Paul does the same thing when he cites pagan poets in Acts. Quoting a source does not canonize it wholesale; it acknowledges that truth can be expressed outside rigid boundaries without surrendering theological discernment.

So Should Enoch Be “in the Bible”?

That depends entirely on what we mean by the question.

If we mean:

• Should Enoch be read as a literal pre-flood document? No.

• Should it be flattened into the same genre and function as Torah or the Prophets? No.

• Should it be ignored as irrelevant or dangerous? Absolutely not.

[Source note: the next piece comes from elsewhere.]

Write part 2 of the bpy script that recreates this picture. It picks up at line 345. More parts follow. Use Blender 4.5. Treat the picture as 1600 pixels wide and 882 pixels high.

What Enoch should be recognized as is this:

A preserved Second Temple Jewish interpretive witness

that shaped the worldview of the New Testament authors

and helps us understand what biblical texts meant before later theological systems reshaped them.

In that sense, Enoch belongs in the theological bloodstream of Scripture, even if it never belonged in every canon list.

Why This Still Matters

Much of modern Christianity struggles with angels, demons, judgment, and eschatology—not because the Bible is unclear, but because we’ve severed it from the interpretive world it emerged from.

Enoch helps restore that world.

It doesn’t replace Scripture.

It doesn’t override Scripture.

It illuminates how Scripture was being read when Jesus and the apostles spoke.

And that is precisely why Jude could quote it without apology.

Not because it was myth.

Not because it was fringe.

But because it carried recognized authority in the conversations that shaped the New Testament itself.